■ **What needs to be done**:
Copy, from the entries below, each line where the word "Blender" can be found.

■ **Recorded data**:
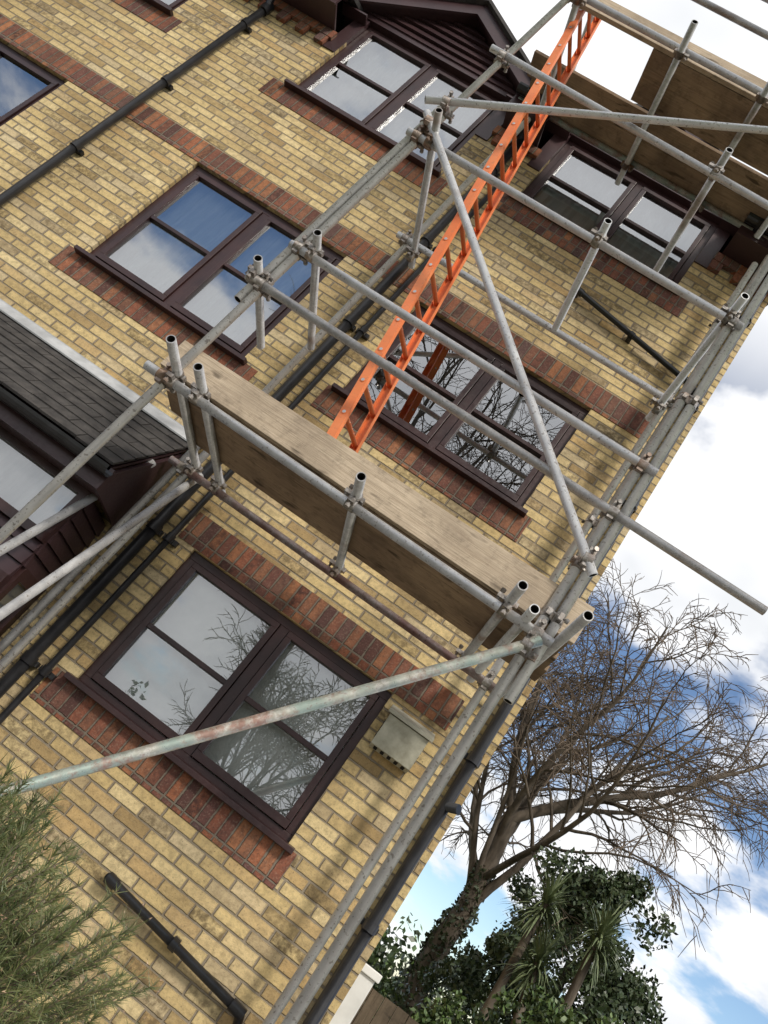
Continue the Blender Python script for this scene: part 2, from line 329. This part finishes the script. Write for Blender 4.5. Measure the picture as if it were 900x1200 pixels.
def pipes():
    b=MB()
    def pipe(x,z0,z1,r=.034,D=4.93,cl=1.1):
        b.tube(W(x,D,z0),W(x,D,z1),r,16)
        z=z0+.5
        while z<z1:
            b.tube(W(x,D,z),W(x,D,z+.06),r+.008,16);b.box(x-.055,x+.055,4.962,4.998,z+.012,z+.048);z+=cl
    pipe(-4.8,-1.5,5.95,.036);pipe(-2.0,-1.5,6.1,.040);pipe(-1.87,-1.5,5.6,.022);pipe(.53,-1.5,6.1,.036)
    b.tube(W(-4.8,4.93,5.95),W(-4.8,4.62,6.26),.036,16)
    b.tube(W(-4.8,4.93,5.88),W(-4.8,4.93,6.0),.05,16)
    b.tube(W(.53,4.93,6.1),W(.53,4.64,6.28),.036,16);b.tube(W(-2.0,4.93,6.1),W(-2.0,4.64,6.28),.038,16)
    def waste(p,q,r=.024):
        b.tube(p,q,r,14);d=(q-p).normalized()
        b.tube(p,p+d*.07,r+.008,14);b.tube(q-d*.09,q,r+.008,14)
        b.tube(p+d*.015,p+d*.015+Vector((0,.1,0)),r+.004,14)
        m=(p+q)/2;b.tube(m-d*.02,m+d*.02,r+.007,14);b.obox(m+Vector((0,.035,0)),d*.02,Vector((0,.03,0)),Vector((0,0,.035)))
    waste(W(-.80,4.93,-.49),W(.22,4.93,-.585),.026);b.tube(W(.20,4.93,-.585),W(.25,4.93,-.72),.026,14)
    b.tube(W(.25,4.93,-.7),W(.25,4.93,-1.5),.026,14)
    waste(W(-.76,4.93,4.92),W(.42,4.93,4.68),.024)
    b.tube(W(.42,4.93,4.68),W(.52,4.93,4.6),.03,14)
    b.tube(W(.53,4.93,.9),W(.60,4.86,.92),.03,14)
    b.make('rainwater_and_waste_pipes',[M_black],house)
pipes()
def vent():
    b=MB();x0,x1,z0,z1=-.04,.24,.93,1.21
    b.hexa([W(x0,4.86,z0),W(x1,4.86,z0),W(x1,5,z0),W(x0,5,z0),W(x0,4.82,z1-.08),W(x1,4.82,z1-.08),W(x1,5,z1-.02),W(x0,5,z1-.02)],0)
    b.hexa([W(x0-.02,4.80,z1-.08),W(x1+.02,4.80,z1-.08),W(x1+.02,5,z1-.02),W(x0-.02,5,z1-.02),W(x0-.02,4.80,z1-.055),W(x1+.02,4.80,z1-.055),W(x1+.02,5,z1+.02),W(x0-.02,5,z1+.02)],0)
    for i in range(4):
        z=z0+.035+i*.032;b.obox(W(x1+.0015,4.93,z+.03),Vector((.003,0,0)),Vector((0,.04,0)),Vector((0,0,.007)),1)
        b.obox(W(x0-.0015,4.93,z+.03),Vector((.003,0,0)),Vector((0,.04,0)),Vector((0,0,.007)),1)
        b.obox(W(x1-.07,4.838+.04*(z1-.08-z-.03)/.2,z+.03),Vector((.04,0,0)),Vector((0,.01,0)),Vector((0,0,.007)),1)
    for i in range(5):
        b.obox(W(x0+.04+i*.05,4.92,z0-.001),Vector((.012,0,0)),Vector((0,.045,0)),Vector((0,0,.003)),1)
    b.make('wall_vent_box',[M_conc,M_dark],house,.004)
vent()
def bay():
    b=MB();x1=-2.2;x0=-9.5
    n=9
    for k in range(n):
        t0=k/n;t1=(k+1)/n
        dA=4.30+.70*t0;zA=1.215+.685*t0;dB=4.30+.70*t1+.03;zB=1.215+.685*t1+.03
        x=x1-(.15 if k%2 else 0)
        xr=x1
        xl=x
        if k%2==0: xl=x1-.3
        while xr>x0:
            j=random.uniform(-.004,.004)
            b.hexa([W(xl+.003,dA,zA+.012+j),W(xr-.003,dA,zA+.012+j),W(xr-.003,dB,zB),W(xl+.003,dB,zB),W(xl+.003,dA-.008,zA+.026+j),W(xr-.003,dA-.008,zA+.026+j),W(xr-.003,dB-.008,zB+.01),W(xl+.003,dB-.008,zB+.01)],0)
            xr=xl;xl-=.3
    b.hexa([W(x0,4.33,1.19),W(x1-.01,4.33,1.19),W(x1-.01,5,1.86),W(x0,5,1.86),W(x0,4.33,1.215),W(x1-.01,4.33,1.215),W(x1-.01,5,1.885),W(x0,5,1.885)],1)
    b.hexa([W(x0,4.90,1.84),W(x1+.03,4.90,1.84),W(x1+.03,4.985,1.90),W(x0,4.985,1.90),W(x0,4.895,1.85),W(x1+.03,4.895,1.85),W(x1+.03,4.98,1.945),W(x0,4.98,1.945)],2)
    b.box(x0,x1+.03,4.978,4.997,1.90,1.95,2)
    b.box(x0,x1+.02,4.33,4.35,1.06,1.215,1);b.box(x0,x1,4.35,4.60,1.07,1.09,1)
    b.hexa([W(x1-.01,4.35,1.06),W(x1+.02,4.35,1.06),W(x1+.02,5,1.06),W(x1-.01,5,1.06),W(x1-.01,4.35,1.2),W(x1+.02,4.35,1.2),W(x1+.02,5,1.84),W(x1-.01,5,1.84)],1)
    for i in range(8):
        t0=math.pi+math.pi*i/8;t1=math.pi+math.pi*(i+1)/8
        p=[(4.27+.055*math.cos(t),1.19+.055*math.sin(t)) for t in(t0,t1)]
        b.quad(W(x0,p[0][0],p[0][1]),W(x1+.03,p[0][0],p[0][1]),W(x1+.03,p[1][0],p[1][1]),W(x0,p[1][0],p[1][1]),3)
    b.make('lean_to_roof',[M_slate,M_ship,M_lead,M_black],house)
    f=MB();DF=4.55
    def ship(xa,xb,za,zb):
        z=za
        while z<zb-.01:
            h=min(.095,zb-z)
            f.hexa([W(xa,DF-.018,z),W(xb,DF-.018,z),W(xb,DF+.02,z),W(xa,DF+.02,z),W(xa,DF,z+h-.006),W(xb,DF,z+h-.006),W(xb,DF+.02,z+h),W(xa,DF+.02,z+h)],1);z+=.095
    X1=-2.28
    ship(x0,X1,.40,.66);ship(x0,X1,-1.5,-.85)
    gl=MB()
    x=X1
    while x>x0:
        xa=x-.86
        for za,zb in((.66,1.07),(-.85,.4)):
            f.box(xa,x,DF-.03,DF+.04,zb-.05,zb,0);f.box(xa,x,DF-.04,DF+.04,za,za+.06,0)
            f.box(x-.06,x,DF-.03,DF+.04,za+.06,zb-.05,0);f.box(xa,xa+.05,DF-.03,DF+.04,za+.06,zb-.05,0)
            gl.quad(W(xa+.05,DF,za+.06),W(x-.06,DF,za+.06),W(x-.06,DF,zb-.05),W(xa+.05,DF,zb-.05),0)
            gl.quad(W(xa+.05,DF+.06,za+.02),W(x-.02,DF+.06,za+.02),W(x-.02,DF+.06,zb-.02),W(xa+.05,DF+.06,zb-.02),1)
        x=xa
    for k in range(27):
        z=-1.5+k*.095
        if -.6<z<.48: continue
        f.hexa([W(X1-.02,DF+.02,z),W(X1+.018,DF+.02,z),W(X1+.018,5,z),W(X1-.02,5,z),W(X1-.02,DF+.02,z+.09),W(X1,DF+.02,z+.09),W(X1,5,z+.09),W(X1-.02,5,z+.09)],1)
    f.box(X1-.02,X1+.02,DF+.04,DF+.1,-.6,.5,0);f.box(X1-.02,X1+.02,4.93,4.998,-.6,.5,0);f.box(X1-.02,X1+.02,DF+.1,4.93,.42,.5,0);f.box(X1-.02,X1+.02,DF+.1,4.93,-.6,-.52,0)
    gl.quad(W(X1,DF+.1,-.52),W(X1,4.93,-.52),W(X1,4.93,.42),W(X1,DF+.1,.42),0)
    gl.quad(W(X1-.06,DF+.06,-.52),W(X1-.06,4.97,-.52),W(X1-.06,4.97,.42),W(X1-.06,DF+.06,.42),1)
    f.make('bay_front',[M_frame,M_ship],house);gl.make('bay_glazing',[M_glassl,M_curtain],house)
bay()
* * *
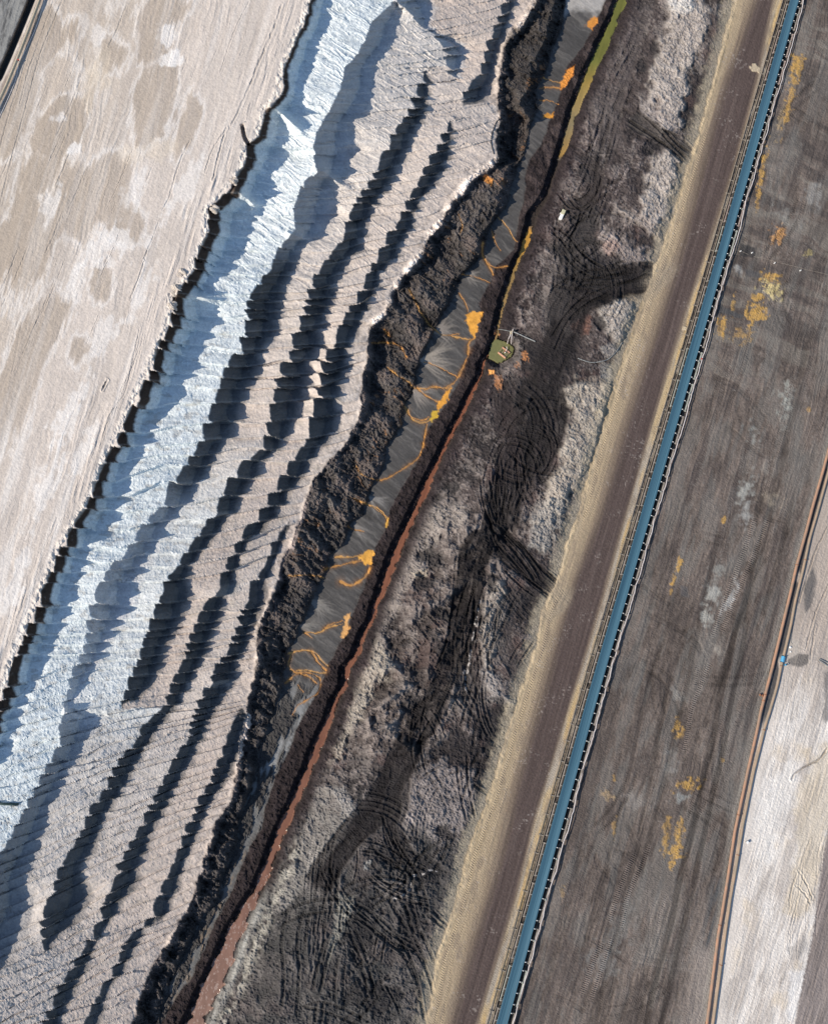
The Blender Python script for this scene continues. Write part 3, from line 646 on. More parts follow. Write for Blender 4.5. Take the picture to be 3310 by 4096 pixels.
---
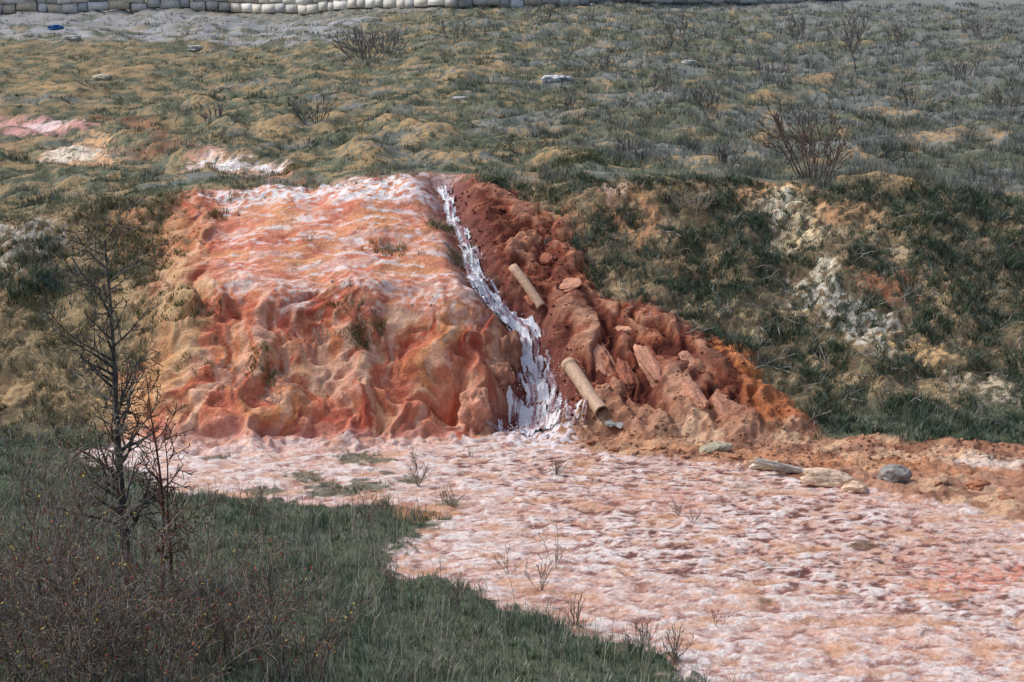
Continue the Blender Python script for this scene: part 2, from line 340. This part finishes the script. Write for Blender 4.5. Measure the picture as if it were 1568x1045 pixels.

■ **Answer to this exercise**:
Continue the Blender Python script for this scene: part 2, from line 329. This part finishes the script. Write for Blender 4.5. Measure the picture as if it were 900x1200 pixels.
The Blender Python script for this scene continues. Write part 3, from line 646 on. More parts follow. Write for Blender 4.5. Take the picture to be 3310 by 4096 pixels.
Continue the Blender Python script for this scene: part 2, from line 340. This part finishes the script. Write for Blender 4.5. Measure the picture as if it were 1568x1045 pixels.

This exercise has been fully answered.